• [Stated goal]
Print the lines that start the entries and continue through the one holding "return mb.build('aerial', M['galv'], parent, uv=False)", please, exactly and with the pictures omitted.

---

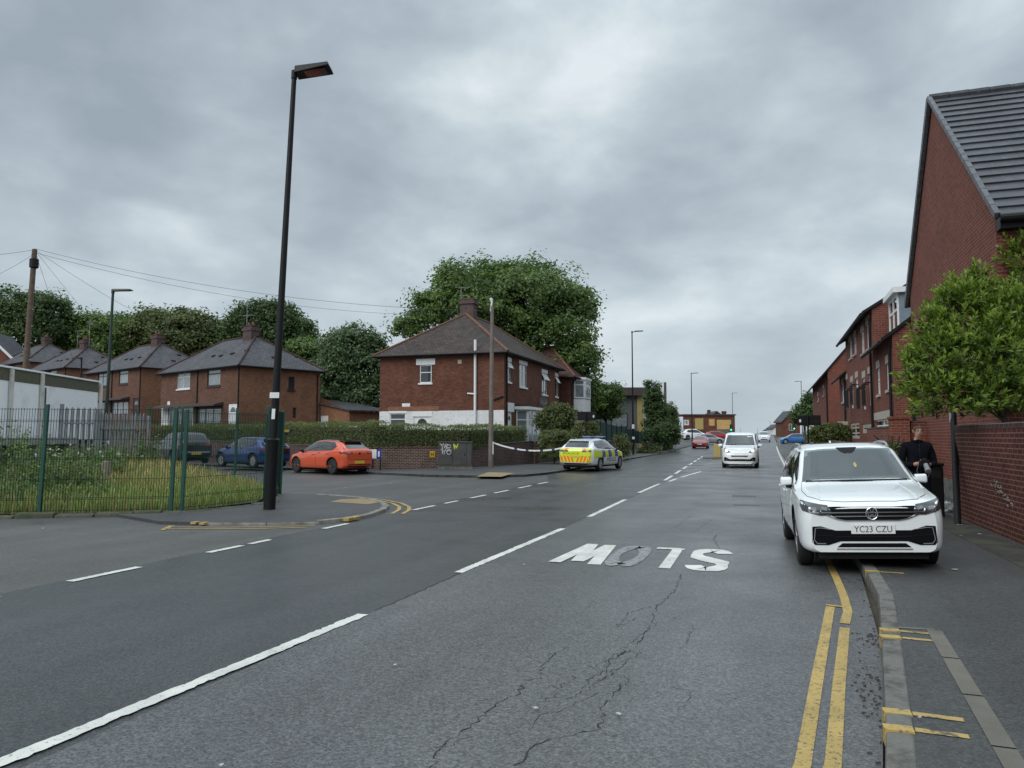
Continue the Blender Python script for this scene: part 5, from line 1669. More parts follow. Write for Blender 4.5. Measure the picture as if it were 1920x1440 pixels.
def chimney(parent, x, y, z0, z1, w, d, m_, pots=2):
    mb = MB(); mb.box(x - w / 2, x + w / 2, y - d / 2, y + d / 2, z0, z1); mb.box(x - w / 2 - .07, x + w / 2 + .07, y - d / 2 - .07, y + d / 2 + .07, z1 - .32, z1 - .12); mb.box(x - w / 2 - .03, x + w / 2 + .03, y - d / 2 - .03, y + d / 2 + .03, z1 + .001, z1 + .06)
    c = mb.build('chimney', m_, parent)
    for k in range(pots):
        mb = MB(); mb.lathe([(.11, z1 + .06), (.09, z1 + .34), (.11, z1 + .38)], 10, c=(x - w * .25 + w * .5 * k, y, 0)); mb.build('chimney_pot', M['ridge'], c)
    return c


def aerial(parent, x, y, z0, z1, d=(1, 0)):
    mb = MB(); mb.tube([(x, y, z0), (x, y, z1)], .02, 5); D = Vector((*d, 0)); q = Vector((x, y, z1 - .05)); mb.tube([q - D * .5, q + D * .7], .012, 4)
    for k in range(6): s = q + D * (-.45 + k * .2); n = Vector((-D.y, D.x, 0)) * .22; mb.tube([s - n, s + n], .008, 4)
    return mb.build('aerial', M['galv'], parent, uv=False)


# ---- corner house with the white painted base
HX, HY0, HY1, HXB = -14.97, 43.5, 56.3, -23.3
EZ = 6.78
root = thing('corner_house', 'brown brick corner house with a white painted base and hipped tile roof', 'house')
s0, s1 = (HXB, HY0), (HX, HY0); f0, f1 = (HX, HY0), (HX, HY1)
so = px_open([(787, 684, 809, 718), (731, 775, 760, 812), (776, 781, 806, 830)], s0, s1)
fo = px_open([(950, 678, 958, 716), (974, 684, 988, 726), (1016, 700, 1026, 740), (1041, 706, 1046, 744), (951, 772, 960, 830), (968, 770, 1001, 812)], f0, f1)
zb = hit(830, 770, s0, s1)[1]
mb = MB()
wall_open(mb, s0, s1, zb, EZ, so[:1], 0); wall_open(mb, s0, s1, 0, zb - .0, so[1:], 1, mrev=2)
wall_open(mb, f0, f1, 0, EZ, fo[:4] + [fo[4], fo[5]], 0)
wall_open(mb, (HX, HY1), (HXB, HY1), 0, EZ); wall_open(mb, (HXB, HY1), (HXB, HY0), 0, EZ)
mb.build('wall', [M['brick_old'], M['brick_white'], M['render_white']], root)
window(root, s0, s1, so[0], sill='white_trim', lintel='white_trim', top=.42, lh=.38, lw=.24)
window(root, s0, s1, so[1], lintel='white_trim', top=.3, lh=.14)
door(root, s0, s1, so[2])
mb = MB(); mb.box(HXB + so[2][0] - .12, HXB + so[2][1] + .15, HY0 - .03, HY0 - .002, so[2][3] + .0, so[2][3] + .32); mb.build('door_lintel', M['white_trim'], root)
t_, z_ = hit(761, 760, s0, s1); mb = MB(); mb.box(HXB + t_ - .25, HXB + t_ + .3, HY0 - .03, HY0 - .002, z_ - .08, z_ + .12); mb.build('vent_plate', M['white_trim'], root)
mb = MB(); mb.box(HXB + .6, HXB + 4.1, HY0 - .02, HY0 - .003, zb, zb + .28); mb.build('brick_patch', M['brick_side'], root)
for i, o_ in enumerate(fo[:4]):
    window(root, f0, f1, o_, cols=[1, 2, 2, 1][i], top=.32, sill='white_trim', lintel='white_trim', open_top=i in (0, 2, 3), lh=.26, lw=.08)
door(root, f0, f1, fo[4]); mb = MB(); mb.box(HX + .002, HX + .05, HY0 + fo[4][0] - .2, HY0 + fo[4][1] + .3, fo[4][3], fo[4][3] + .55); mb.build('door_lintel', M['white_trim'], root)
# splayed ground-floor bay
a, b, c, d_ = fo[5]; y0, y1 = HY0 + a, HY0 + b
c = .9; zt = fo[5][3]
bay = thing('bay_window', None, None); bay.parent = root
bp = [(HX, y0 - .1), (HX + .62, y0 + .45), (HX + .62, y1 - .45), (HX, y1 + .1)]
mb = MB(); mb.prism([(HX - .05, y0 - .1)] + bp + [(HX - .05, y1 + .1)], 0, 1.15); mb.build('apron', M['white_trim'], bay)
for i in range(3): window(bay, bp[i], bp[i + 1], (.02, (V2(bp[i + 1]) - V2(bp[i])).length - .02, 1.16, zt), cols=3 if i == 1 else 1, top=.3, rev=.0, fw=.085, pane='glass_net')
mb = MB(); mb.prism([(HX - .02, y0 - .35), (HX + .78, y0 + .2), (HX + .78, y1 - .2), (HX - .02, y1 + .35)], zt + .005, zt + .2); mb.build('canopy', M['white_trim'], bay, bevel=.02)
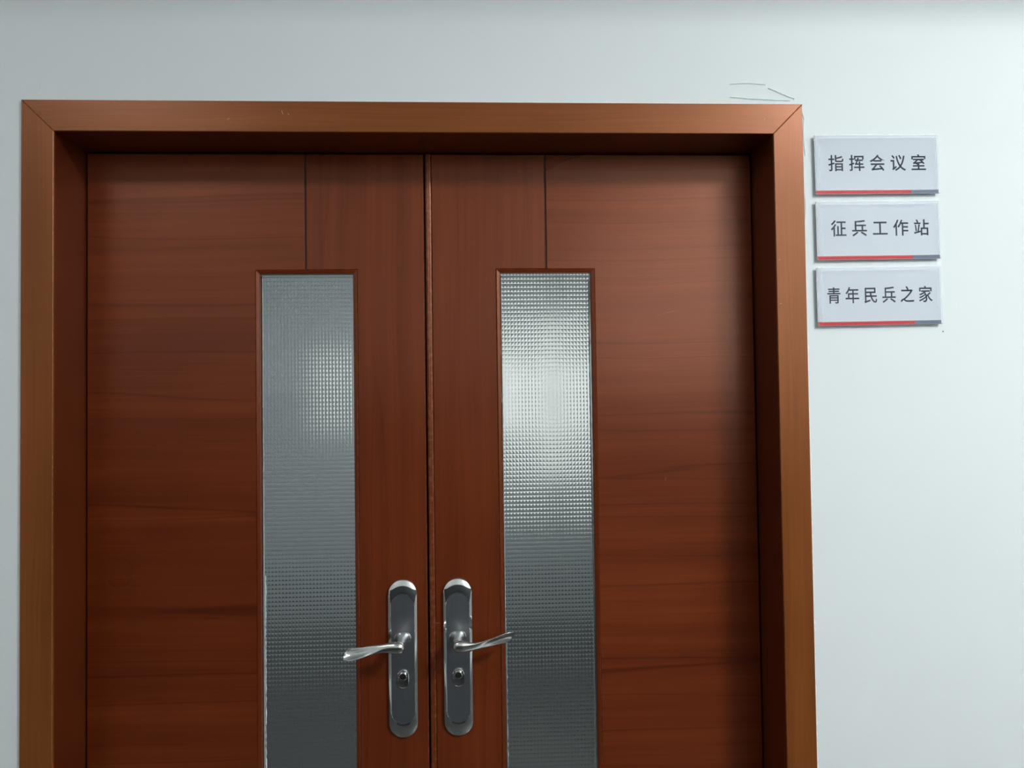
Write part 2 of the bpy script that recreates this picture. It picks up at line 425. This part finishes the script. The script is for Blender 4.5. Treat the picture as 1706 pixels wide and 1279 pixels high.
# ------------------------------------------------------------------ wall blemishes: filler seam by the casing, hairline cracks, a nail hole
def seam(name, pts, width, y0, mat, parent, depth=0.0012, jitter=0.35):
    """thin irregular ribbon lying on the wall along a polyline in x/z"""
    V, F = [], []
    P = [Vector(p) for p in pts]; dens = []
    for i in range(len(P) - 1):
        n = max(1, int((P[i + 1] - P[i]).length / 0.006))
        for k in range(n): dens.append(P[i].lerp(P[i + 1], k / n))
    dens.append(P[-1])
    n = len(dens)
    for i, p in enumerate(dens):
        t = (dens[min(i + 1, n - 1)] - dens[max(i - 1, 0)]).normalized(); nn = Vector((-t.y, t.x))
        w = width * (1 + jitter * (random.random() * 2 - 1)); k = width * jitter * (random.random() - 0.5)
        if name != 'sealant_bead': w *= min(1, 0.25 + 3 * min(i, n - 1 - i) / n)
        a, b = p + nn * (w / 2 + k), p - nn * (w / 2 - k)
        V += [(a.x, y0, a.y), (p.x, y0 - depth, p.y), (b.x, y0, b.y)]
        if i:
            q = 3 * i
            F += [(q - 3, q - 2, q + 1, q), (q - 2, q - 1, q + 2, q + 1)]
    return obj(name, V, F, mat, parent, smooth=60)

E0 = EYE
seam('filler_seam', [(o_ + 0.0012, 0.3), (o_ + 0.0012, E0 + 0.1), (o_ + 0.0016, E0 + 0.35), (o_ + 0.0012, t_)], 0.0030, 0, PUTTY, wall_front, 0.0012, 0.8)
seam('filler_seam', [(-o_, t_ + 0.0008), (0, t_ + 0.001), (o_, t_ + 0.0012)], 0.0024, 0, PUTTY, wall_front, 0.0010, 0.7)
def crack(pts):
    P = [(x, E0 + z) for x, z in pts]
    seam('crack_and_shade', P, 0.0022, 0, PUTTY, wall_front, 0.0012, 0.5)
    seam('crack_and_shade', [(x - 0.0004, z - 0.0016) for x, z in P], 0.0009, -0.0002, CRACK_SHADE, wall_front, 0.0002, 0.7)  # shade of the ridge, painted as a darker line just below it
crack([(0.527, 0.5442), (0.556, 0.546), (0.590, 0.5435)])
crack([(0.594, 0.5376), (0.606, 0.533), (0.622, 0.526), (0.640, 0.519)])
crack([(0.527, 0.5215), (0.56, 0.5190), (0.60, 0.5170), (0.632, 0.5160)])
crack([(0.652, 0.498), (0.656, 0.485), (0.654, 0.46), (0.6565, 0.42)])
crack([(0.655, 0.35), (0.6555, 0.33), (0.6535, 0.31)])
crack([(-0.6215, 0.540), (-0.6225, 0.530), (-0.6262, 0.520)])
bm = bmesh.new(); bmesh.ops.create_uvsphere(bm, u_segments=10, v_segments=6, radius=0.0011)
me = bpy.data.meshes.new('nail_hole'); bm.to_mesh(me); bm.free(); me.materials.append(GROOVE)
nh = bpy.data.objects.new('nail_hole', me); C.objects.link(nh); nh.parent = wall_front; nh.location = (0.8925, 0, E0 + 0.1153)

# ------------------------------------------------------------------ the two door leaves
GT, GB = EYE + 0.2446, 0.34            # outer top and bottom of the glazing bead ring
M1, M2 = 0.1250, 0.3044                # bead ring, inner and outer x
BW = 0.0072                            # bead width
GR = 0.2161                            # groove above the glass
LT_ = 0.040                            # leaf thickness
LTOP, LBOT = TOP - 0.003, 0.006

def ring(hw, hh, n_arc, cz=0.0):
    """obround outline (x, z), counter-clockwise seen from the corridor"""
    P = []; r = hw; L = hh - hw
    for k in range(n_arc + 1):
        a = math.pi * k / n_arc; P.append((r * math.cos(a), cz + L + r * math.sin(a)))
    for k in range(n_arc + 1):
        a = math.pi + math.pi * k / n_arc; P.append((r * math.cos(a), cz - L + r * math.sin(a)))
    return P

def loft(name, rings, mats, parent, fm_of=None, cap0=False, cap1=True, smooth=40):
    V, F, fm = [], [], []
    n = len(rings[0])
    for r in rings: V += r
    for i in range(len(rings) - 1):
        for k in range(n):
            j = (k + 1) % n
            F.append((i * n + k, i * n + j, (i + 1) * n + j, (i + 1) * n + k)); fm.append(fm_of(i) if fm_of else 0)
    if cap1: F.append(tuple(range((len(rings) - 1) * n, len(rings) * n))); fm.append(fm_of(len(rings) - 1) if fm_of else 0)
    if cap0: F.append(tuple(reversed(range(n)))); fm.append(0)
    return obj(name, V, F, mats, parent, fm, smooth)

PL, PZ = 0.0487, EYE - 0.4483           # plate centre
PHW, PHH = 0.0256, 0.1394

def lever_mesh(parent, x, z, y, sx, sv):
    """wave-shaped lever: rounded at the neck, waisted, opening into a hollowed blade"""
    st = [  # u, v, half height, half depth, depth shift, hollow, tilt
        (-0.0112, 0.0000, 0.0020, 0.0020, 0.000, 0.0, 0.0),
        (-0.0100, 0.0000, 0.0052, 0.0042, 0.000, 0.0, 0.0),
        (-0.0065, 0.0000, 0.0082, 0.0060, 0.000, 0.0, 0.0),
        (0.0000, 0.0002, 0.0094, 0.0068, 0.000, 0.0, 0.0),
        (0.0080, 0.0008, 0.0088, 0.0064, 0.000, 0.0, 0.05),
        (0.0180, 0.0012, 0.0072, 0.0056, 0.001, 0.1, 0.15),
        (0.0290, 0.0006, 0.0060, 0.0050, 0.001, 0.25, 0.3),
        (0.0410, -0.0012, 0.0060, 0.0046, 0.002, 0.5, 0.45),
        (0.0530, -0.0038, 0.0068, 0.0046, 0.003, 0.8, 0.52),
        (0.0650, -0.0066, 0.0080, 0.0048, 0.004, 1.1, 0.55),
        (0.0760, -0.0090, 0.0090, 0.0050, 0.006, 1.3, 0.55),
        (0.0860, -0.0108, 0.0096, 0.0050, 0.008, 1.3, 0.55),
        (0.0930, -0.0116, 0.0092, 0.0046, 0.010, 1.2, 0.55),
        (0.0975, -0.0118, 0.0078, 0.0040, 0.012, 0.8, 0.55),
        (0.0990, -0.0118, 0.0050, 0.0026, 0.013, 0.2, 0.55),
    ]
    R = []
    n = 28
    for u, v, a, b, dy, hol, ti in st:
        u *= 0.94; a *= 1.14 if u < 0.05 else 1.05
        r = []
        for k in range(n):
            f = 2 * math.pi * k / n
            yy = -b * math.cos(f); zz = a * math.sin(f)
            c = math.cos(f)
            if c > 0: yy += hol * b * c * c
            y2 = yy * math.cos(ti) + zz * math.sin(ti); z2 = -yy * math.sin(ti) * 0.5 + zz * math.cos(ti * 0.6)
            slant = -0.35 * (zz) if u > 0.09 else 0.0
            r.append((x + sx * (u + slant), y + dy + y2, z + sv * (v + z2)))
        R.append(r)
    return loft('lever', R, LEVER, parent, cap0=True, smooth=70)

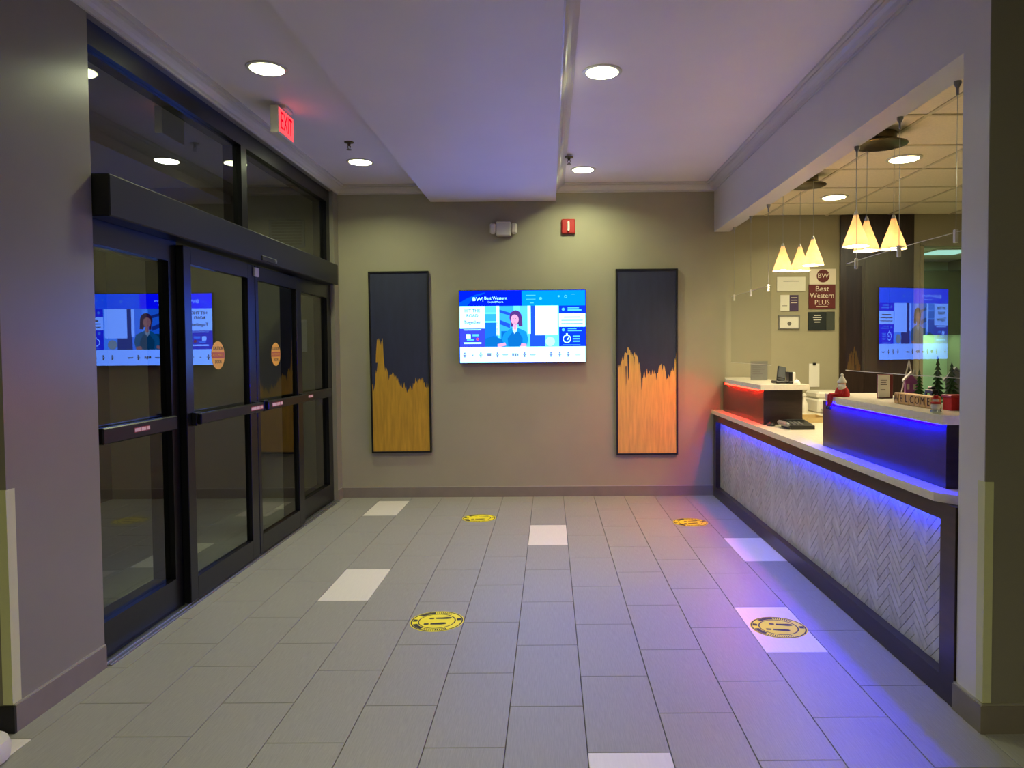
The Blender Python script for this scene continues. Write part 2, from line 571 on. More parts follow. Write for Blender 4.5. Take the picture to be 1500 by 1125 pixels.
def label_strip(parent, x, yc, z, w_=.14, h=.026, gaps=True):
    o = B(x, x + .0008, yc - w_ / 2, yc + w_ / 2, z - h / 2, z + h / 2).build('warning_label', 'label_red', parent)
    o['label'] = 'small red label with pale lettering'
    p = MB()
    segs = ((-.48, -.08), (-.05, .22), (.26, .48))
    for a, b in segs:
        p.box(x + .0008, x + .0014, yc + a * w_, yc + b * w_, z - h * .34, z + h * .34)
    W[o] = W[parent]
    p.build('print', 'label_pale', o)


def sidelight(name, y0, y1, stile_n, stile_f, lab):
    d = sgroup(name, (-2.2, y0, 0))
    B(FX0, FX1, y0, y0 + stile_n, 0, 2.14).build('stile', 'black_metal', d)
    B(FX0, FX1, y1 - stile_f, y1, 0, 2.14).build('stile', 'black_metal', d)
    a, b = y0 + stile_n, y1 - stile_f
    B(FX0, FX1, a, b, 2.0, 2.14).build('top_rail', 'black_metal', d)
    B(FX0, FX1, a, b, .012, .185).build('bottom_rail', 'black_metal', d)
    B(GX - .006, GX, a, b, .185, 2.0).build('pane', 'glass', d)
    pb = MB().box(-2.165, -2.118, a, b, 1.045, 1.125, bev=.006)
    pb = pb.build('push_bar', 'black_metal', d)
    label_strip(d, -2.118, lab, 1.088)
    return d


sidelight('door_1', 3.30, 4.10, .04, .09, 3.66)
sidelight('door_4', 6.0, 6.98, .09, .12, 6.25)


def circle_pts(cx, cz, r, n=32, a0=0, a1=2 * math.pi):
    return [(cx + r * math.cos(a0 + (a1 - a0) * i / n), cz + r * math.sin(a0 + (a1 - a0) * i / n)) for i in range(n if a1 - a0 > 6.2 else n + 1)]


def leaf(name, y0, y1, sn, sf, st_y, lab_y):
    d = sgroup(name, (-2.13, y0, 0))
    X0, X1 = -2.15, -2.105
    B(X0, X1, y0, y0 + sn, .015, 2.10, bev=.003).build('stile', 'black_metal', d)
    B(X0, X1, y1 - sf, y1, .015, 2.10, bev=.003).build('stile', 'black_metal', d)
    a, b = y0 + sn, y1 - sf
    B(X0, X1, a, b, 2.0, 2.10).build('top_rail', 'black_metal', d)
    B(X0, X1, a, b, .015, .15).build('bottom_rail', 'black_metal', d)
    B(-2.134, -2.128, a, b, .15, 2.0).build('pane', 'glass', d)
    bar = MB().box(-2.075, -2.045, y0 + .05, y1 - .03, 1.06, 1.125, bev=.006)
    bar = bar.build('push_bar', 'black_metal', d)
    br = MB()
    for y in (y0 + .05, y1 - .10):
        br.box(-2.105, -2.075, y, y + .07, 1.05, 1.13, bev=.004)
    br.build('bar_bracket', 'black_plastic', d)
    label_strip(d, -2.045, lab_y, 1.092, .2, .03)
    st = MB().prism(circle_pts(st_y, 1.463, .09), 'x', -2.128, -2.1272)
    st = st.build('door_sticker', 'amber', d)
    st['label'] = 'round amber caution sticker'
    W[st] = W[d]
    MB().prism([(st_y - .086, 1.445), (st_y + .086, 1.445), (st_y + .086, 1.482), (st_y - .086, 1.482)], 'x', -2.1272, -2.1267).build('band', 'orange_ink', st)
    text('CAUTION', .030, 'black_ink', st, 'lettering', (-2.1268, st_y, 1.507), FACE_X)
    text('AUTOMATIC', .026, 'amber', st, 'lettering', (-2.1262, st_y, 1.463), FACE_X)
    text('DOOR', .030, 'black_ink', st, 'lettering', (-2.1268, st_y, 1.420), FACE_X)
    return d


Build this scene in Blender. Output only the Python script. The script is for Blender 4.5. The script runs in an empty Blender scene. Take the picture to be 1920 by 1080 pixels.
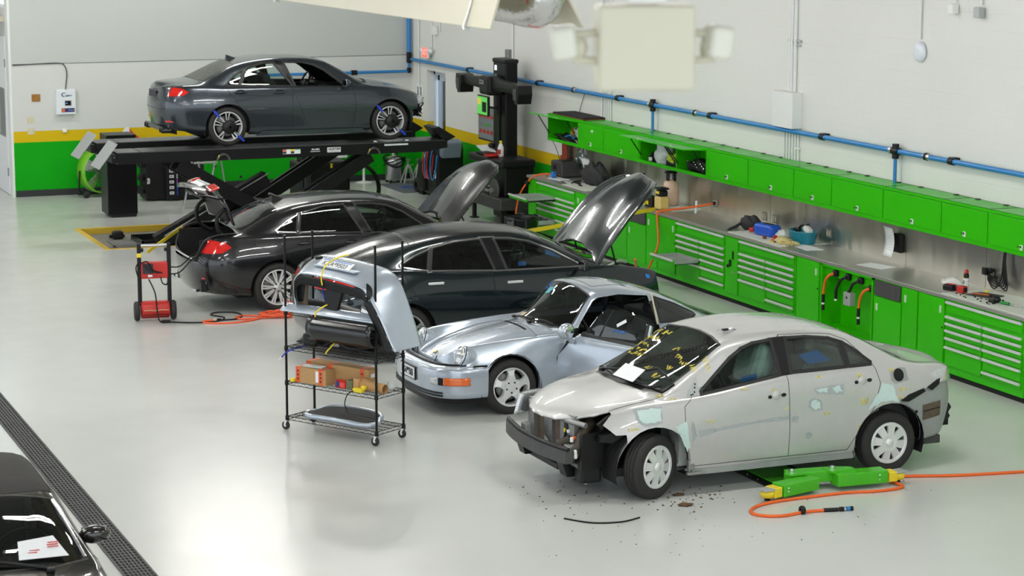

---

• [Solved problem]
Continue the Blender Python script for this scene: part 5, from line 1669. More parts follow. Write for Blender 4.5. Measure the picture as if it were 1920x1440 pixels.
def chimney(parent, x, y, z0, z1, w, d, m_, pots=2):
    mb = MB(); mb.box(x - w / 2, x + w / 2, y - d / 2, y + d / 2, z0, z1); mb.box(x - w / 2 - .07, x + w / 2 + .07, y - d / 2 - .07, y + d / 2 + .07, z1 - .32, z1 - .12); mb.box(x - w / 2 - .03, x + w / 2 + .03, y - d / 2 - .03, y + d / 2 + .03, z1 + .001, z1 + .06)
    c = mb.build('chimney', m_, parent)
    for k in range(pots):
        mb = MB(); mb.lathe([(.11, z1 + .06), (.09, z1 + .34), (.11, z1 + .38)], 10, c=(x - w * .25 + w * .5 * k, y, 0)); mb.build('chimney_pot', M['ridge'], c)
    return c


def aerial(parent, x, y, z0, z1, d=(1, 0)):
    mb = MB(); mb.tube([(x, y, z0), (x, y, z1)], .02, 5); D = Vector((*d, 0)); q = Vector((x, y, z1 - .05)); mb.tube([q - D * .5, q + D * .7], .012, 4)
    for k in range(6): s = q + D * (-.45 + k * .2); n = Vector((-D.y, D.x, 0)) * .22; mb.tube([s - n, s + n], .008, 4)
    return mb.build('aerial', M['galv'], parent, uv=False)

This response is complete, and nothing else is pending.